Часто отвечал старец на мысли людей. Примеры сего бывали на общих благословениях. Одна монахиня стала думать, как это батюшке удается духовно окормлять столько человек – оптинских, шамординских и мирян, когда у всякого свои наклонности и всякому нужно указать свой путь. В тот же день старец, выйдя на общее благословение, заводит такую речь:

«Вот что слыхивал я от стариков. Задумала царица Екатерина II крепостных на волю отпустить и созвала к себе на совет высших в государстве людей. Все собрались, и царица к ним вышла; только митрополита ждут – не едет. Долго ждали его, наконец дождались. Прибыл и извиняется, что ко времени не поспел – у Казанского собора карета сломалась. «Сел я, – говорит он, – на паперти, пока другую искали, и мудрое услыхал я слово. Гонит мимо меня мужик стадо гусей.

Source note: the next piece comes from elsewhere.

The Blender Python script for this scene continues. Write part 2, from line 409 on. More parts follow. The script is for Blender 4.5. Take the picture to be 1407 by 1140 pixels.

Их-то много, а он с хворостиною один, а идут гуси ровно – ни один не отстает. Подивился я и спросил мужика, а он мне в ответ: «Потому я один с ними управляюсь, батюшка, что крылья у них у всех связаны». Услышала царица это слово и говорит: «Вопрос решен – не уничтожаю крепостного права».

* * *

Приехала как-то издалека к старцу одна барыня, у которой дочь жила в монастыре. Это была очень светская особа, ростом большая и очень полная. В первый раз она видела отца Амвросия. На общем благословении, посмотрев на его слабые, маленькие и худенькие ручки, она сказала: «Ну что может сделать эта ручка?» Старец ответил ей на это следующим рассказом: «У моего отца был старый дом, в котором мы жили. Половицы в нем от ветхости качались. В углу залы стояла этажерка. На самой верхней полке ее стоял тоненький, легкий, пустой стеклянный графин, а на нижней – толстый глиняный кувшин. Вот мы, будучи детьми, однажды расшалились и неосторожно ступили на половицу, на которой стояла этажерка. Она качнулась, и тоненький графин слетел сверху, сам остался невредим, хотя был на полу, а толстому кувшину отшиб ручку. Мы тогда этому очень удивлялись».